Dutch centre-right MEP Corien Wortmann-Kool, who is drafting a parliamentary report on EU-China trade relations, said, “The trip was absolutely worthwhile because dialogue is very important to improving relations and the weak points in Chinese politics. This may mean occasionally saying things the Chinese do not want to hear.

"But it is good to see how China is developing so that this can be taken into account in our policymaking towards Beijing. The huge potential for the European market in China is understated by Europeans and should get a higher priority in EU policymaking.”

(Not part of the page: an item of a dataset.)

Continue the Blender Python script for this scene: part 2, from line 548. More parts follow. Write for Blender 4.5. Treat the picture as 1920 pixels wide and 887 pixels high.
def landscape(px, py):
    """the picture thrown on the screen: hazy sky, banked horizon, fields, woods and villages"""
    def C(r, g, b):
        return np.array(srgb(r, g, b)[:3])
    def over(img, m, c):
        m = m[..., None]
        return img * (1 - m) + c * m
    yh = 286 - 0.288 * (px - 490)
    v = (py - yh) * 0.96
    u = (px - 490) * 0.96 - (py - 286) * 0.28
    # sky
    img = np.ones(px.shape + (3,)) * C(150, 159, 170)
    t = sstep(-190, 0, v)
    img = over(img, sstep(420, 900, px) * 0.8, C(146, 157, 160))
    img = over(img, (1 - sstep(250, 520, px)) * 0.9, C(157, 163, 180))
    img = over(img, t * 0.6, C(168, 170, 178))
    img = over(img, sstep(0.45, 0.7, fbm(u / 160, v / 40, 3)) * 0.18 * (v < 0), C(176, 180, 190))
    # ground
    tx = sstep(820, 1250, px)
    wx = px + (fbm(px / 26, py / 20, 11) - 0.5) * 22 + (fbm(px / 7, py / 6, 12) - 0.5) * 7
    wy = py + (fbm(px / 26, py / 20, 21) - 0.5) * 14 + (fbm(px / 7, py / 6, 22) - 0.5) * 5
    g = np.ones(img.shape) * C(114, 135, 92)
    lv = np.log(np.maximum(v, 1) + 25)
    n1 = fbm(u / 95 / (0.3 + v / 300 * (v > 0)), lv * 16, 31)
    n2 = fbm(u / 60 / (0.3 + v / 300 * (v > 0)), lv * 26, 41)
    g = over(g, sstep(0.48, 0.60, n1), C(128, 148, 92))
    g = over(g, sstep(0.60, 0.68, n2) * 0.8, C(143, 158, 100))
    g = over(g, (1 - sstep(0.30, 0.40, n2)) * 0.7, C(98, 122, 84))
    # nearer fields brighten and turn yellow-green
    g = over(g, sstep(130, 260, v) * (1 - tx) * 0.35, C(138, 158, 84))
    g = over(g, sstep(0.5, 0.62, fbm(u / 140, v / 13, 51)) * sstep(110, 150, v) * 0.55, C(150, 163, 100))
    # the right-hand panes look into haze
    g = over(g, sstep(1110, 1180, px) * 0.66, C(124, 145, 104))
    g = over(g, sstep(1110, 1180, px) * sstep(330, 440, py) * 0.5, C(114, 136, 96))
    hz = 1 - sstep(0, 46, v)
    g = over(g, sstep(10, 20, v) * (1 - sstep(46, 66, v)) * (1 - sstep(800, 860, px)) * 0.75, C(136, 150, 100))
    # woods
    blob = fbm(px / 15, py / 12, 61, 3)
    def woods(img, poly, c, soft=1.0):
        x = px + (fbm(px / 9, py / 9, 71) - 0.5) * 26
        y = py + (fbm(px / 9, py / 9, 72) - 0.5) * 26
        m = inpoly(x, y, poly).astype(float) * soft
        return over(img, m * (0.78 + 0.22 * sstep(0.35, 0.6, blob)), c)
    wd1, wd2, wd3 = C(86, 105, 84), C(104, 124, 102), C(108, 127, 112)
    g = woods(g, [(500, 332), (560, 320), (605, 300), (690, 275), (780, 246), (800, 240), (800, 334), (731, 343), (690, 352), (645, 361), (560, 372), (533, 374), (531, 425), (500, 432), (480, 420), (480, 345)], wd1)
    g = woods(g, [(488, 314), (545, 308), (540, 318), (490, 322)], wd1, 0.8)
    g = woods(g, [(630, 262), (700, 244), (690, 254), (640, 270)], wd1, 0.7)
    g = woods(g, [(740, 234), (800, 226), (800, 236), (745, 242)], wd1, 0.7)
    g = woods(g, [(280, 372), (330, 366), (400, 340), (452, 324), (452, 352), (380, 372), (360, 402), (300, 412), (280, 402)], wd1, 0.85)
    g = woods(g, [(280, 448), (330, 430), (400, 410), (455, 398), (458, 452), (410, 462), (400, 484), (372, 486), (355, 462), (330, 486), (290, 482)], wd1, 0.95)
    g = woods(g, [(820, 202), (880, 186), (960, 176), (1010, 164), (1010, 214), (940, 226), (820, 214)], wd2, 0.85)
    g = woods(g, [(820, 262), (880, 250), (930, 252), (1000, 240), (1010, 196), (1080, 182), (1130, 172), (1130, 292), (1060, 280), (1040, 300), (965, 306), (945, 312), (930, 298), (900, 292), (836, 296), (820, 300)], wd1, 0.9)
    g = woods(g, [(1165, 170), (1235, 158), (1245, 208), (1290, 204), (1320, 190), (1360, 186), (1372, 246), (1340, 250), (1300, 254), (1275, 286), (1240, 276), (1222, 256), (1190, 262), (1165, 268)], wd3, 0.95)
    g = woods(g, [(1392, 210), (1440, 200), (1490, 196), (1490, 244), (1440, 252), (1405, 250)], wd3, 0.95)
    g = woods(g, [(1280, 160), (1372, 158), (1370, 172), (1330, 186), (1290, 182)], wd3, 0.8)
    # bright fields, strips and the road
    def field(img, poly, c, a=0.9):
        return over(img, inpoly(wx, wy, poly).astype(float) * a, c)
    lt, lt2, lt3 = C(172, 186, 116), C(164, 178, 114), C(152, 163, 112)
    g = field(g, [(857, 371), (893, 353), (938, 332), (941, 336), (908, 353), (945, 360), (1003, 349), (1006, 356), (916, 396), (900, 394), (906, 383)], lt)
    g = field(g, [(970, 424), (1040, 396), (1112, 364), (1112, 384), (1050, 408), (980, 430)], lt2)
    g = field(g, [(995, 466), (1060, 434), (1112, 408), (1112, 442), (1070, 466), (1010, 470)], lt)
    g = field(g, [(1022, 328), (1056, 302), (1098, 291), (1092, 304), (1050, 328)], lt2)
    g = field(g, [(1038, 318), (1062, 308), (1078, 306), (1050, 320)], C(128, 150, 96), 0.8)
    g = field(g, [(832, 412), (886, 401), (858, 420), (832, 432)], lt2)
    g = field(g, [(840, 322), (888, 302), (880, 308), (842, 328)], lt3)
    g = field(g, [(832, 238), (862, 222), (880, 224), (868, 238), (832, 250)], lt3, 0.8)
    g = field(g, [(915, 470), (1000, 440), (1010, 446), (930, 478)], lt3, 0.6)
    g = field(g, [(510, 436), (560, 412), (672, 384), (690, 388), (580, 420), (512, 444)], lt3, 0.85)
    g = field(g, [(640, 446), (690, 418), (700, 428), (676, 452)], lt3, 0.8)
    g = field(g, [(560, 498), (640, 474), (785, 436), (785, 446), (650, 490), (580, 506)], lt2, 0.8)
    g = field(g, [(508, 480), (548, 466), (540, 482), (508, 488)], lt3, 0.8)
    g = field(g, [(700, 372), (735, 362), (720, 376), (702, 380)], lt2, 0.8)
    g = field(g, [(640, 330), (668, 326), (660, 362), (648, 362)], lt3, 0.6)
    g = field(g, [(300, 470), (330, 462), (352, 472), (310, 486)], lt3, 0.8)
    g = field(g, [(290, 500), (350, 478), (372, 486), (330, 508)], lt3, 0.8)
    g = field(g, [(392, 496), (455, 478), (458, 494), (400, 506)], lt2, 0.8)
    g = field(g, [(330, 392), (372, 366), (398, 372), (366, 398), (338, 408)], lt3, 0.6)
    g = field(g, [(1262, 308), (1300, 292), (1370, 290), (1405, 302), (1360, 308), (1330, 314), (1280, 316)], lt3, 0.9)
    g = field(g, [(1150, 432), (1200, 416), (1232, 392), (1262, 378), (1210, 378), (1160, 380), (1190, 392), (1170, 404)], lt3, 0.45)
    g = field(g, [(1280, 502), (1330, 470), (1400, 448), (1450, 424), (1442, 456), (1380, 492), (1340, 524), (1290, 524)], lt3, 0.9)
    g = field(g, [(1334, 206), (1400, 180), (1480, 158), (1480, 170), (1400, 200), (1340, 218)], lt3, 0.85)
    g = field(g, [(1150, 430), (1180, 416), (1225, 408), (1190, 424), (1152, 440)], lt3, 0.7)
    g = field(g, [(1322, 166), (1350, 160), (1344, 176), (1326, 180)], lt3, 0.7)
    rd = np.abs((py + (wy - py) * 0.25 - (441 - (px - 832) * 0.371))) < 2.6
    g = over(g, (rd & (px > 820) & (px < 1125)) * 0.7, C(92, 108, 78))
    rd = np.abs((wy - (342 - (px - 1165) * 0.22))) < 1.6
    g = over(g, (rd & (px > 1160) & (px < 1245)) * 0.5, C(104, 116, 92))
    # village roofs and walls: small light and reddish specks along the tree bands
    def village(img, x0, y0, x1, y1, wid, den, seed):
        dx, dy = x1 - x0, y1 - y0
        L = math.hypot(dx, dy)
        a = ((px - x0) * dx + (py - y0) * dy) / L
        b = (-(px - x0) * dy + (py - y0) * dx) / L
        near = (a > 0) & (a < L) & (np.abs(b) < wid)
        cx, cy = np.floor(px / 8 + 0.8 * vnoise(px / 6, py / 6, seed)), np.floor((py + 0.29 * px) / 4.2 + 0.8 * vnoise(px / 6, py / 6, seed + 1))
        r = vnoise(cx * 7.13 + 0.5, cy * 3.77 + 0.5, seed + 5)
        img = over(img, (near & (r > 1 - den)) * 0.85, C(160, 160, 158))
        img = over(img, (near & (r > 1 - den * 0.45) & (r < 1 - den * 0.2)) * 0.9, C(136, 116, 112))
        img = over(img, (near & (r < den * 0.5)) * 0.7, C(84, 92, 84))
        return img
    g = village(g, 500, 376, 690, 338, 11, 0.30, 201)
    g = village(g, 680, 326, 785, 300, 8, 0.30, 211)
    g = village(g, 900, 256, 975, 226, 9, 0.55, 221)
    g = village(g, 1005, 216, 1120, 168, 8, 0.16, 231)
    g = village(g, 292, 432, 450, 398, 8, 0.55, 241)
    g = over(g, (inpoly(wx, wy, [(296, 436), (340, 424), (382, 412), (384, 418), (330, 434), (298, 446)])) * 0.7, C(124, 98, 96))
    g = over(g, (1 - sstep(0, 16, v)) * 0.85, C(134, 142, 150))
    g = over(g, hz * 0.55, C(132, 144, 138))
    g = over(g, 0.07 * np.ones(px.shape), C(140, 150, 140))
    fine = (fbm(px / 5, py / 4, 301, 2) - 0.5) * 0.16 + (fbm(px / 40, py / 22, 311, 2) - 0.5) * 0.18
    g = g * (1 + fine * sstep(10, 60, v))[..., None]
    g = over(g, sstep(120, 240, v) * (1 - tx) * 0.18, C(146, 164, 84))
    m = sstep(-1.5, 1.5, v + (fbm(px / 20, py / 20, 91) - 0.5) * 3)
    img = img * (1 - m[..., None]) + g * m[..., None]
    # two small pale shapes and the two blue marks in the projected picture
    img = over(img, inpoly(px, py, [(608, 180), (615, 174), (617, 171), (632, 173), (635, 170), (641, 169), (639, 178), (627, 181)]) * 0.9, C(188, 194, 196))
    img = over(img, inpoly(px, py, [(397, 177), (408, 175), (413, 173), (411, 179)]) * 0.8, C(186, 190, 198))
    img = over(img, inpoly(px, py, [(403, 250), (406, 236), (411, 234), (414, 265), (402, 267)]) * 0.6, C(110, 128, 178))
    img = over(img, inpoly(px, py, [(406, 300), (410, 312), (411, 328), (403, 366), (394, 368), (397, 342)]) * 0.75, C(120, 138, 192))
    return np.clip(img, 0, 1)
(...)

Even Martin, who is dismissive of many of parliament’s overseas delegations, branding most of them a “complete waste of money”, accepted that it had been worth the 20-hour round trip. What with a devastating earthquake, an uprising in Tibet, the Olympics and a baby milk scandal, the past year has been one of the most turbulent even in China’s long and chequered history.

But, for this writer, if there was one message to emerge from a visit to this most fascinating of countries it is this: the rest of the world needs to know that it is now dealing with a newly self-confident China - one unafraid of flaunting its growing economic maturity - and woe betide anyone who dares to tweak the tail of this Asian tiger.

This is, perhaps, best summed up in a 29 November editorial in China Daily, the country’s English-language newspaper, which is widely read by China’s international community. It brands the meeting between French president Nicolas Sarkozy and the Dalai Lama as “reckless” and lambasts increased “EU protectionism”: “Some western media have been quick to point the finger at China for burning bridges, citing that Europe is China’s largest export market and delaying the (EU-China) summit could aggravate protectionism.

"China is still willing to promote relations with France and the EU. But China’s increasing interdependence with the world economy by no means makes the case for it to tolerate foreign interference in issues concerning its sovereignty and territorial integrity.”